:: To do ::
Write the records below out in full, character for character, with no pictures.

- - -

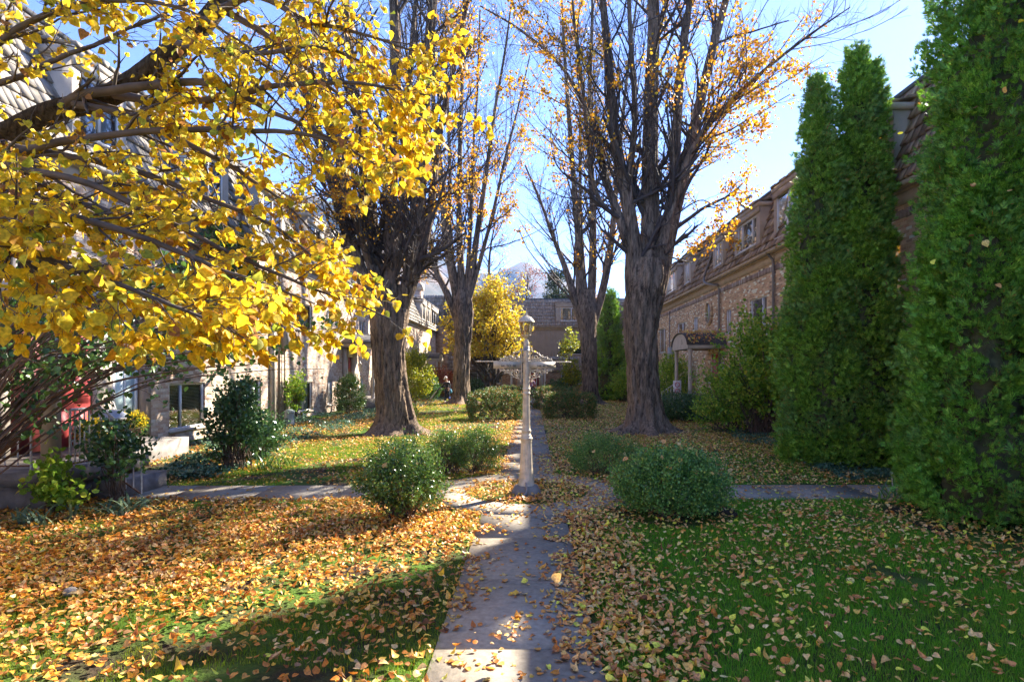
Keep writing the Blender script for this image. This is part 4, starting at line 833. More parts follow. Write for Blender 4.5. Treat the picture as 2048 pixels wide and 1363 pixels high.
# --- building that closes the court
SE = Side((0, 58, 0), (1, 0, 0), (0, -1, 0))
be = thing('apartment_building', 'taupe sided building with tan shake bands closing the far end of the court', 'building', (0, 58, 0))
we = [(2.9, 5.0, .9, 2.0, (.35,), 'curtain_g'), (-6.0, -4.3, .9, 2.0, (.5,), 'curtain_g'), (-3.5, -2.8, .9, 2.0, (), 'none')]
ws2 = [(2.7, 4.9, 3.75, 5.1, (.5,), 'none'), (-6.3, -4.6, 3.75, 5.1, (.5,), 'none')]
mb = MB(); SE.wall(mb, -9, 12, -.3, 2.2, [h[:4] for h in we]); mb.build('brick_wall', MT['brick_f'], be)
mb = MB(); SE.wall(mb, -9, 12, 3.5, 6.35, [h[:4] for h in ws2], d=.02)
for x_ in np.arange(-8.9, 12, .31):
    if not any(h[0] - .02 < x_ < h[1] + .02 for h in ws2): SE.box(mb, x_, x_ + .035, .022, .045, 3.52, 6.0)
mb.build('siding_wall', MT['siding'], be)
mb = MB(); SE.shakes(mb, -9, 12, .28, 2.15, .02, 3.52, 4, seed=31); mb.build('shake_skirt', MT['shake_f'], be)
mb = MB(); SE.box(mb, -9, 12, -.02, .27, 2.0, 2.14); mb.build('skirt_soffit', MT['soffit'], be)
for h in we: SE.window(be, *h[:4], split=h[4], cover=h[5])
for h in ws2: SE.window(be, *h[:4], d=.02, split=h[4], cover=h[5], sill=False)
mansard(SE, be, -9, 12, 6.45, 9.1, .3, .5, MT['shake_f'], MT['dorm'], seed=23, rows=8)
dormer(SE, be, 2.4, 5.0, 6.7, 8.5, 6.45, 9.1, .22, -.6, (2.8, 4.6, 6.95, 8.2), MT['dorm'], (.6,), 'curtain_g', seed=4)
dormer(SE, be, -5.5, -3.2, 6.7, 8.5, 6.45, 9.1, .22, -.6, (-5.2, -3.5, 6.95, 8.2), MT['dorm'], (.6,), 'curtain_g', seed=5)
side_canopy(SE, be, -2.0, 1.45, 1.9, 3.0); posts(SE, be, [(-1.85, 1.7, 3.0), (1.3, 1.7, 3.0)], MT['white'], .1, .4)
mb = MB(); SE.box(mb, -2.2, 1.7, .003, 2.1, -.1, .4); mb.build('stoop', MT['concd'], be)
mb = MB(); SE.box(mb, -.15, .75, .004, .06, .41, 2.5); mb.build('door', MT['red'], be)
mb = MB(); SE.box(mb, -.62, -.18, .004, .05, .41, 2.5); SE.box(mb, .78, 1.15, .004, .05, .41, 2.5); SE.box(mb, -1.3, -.65, .004, .05, .41, 2.4); mb.build('sidelight', MT['white'], be)
mb = MB(); mb.tubes(np.array([(.5, 55.4, .0), (.5, 55.4, 1.5)]), np.full(2, .035), 6); mb.tubes(np.array([(-1.0, 55.4, .0), (-1.0, 55.4, 1.4)]), np.full(2, .03), 6); mb.tubes(np.array([(.5, 55.4, 1.5), (.5, 56.2, 1.6)]), np.full(2, .02), 6); mb.tubes(np.array([(-1, 55.4, 1.4), (-1, 56.2, 1.5)]), np.full(2, .02), 6)
mb.build('stair_rail', MT['white'], be)
# left wing of the closing building: gabled mansard end and a dark brick pier
mb = MB(); mb.box(-9.0, -7.9, 56.6, 57.95, -.2, 6.3); mb.build('brick_pier', MT['brick_f'], be)
SG = Side((-9.3, 0, 0), (1, 0, 0), (0, -1, 0))
mb = MB(); q = [(-11, 57.3, 6.35), (-7.4, 57.3, 6.35), (-7.4, 64, 6.35), (-11, 64, 6.35), (-11, 57.6, 9.4), (-8.3, 57.6, 9.4), (-8.3, 64, 9.4), (-11, 64, 9.4)]; mb.hexa(q); mb.build('wing_roof', MT['roof_flat'], be)
S9 = Side((-7.4, 0, 0), (0, 1, 0), (1, 0, 0)); mb = MB(); S9.shakes(mb, 57.2, 64, .03, 6.35, -.87, 9.4, 9, seed=8)
S8 = Side((0, 57.28, 0), (1, 0, 0), (0, -1, 0)); S8.shakes(mb, -10.6, -8.35, .02, 6.35, -.28, 9.4, 9, seed=18); mb.build('wing_shakes', MT['shake_l'], be)
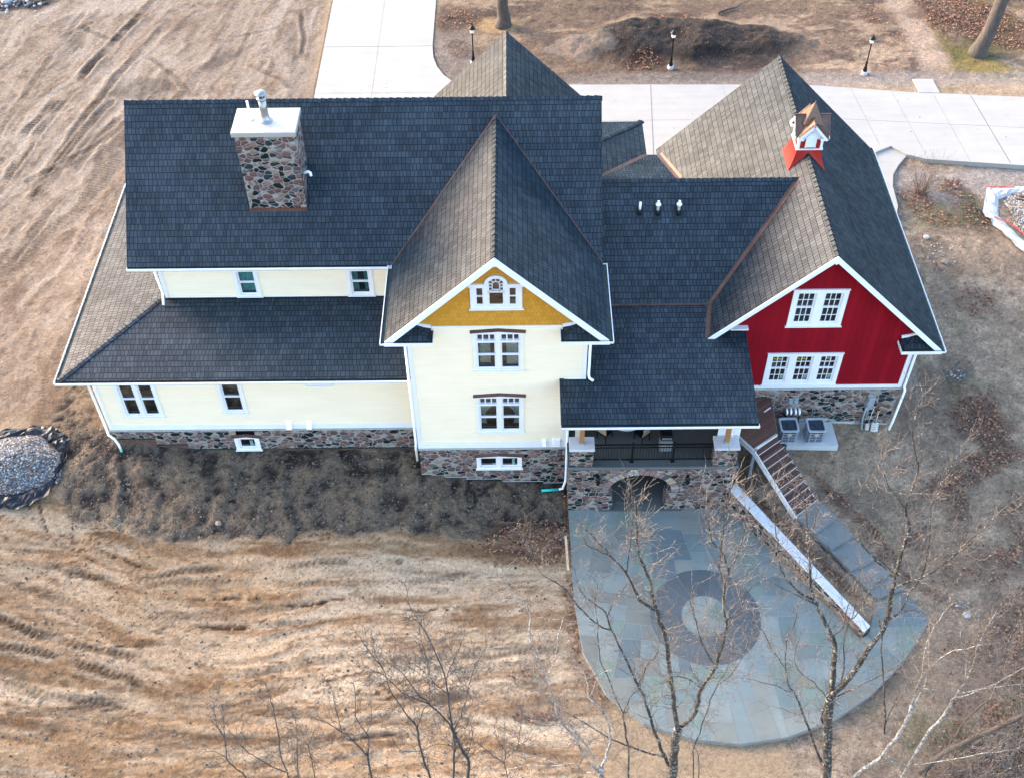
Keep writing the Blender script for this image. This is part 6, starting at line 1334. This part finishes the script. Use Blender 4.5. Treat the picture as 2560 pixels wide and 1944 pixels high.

- - -

:: Output below ::
Keep writing the Blender script for this image. This is part 4, starting at line 833. More parts follow. Write for Blender 4.5. Treat the picture as 2048 pixels wide and 1363 pixels high.
# --- building that closes the court
SE = Side((0, 58, 0), (1, 0, 0), (0, -1, 0))
be = thing('apartment_building', 'taupe sided building with tan shake bands closing the far end of the court', 'building', (0, 58, 0))
we = [(2.9, 5.0, .9, 2.0, (.35,), 'curtain_g'), (-6.0, -4.3, .9, 2.0, (.5,), 'curtain_g'), (-3.5, -2.8, .9, 2.0, (), 'none')]
ws2 = [(2.7, 4.9, 3.75, 5.1, (.5,), 'none'), (-6.3, -4.6, 3.75, 5.1, (.5,), 'none')]
mb = MB(); SE.wall(mb, -9, 12, -.3, 2.2, [h[:4] for h in we]); mb.build('brick_wall', MT['brick_f'], be)
mb = MB(); SE.wall(mb, -9, 12, 3.5, 6.35, [h[:4] for h in ws2], d=.02)
for x_ in np.arange(-8.9, 12, .31):
    if not any(h[0] - .02 < x_ < h[1] + .02 for h in ws2): SE.box(mb, x_, x_ + .035, .022, .045, 3.52, 6.0)
mb.build('siding_wall', MT['siding'], be)
mb = MB(); SE.shakes(mb, -9, 12, .28, 2.15, .02, 3.52, 4, seed=31); mb.build('shake_skirt', MT['shake_f'], be)
mb = MB(); SE.box(mb, -9, 12, -.02, .27, 2.0, 2.14); mb.build('skirt_soffit', MT['soffit'], be)
for h in we: SE.window(be, *h[:4], split=h[4], cover=h[5])
for h in ws2: SE.window(be, *h[:4], d=.02, split=h[4], cover=h[5], sill=False)
mansard(SE, be, -9, 12, 6.45, 9.1, .3, .5, MT['shake_f'], MT['dorm'], seed=23, rows=8)
dormer(SE, be, 2.4, 5.0, 6.7, 8.5, 6.45, 9.1, .22, -.6, (2.8, 4.6, 6.95, 8.2), MT['dorm'], (.6,), 'curtain_g', seed=4)
dormer(SE, be, -5.5, -3.2, 6.7, 8.5, 6.45, 9.1, .22, -.6, (-5.2, -3.5, 6.95, 8.2), MT['dorm'], (.6,), 'curtain_g', seed=5)
side_canopy(SE, be, -2.0, 1.45, 1.9, 3.0); posts(SE, be, [(-1.85, 1.7, 3.0), (1.3, 1.7, 3.0)], MT['white'], .1, .4)
mb = MB(); SE.box(mb, -2.2, 1.7, .003, 2.1, -.1, .4); mb.build('stoop', MT['concd'], be)
mb = MB(); SE.box(mb, -.15, .75, .004, .06, .41, 2.5); mb.build('door', MT['red'], be)
mb = MB(); SE.box(mb, -.62, -.18, .004, .05, .41, 2.5); SE.box(mb, .78, 1.15, .004, .05, .41, 2.5); SE.box(mb, -1.3, -.65, .004, .05, .41, 2.4); mb.build('sidelight', MT['white'], be)
mb = MB(); mb.tubes(np.array([(.5, 55.4, .0), (.5, 55.4, 1.5)]), np.full(2, .035), 6); mb.tubes(np.array([(-1.0, 55.4, .0), (-1.0, 55.4, 1.4)]), np.full(2, .03), 6); mb.tubes(np.array([(.5, 55.4, 1.5), (.5, 56.2, 1.6)]), np.full(2, .02), 6); mb.tubes(np.array([(-1, 55.4, 1.4), (-1, 56.2, 1.5)]), np.full(2, .02), 6)
mb.build('stair_rail', MT['white'], be)
# left wing of the closing building: gabled mansard end and a dark brick pier
mb = MB(); mb.box(-9.0, -7.9, 56.6, 57.95, -.2, 6.3); mb.build('brick_pier', MT['brick_f'], be)
SG = Side((-9.3, 0, 0), (1, 0, 0), (0, -1, 0))
mb = MB(); q = [(-11, 57.3, 6.35), (-7.4, 57.3, 6.35), (-7.4, 64, 6.35), (-11, 64, 6.35), (-11, 57.6, 9.4), (-8.3, 57.6, 9.4), (-8.3, 64, 9.4), (-11, 64, 9.4)]; mb.hexa(q); mb.build('wing_roof', MT['roof_flat'], be)
S9 = Side((-7.4, 0, 0), (0, 1, 0), (1, 0, 0)); mb = MB(); S9.shakes(mb, 57.2, 64, .03, 6.35, -.87, 9.4, 9, seed=8)
S8 = Side((0, 57.28, 0), (1, 0, 0), (0, -1, 0)); S8.shakes(mb, -10.6, -8.35, .02, 6.35, -.28, 9.4, 9, seed=18); mb.build('wing_shakes', MT['shake_l'], be)
Keep writing the Blender script for this image. This is part 6, starting at line 1334. This part finishes the script. Use Blender 4.5. Treat the picture as 2560 pixels wide and 1944 pixels high.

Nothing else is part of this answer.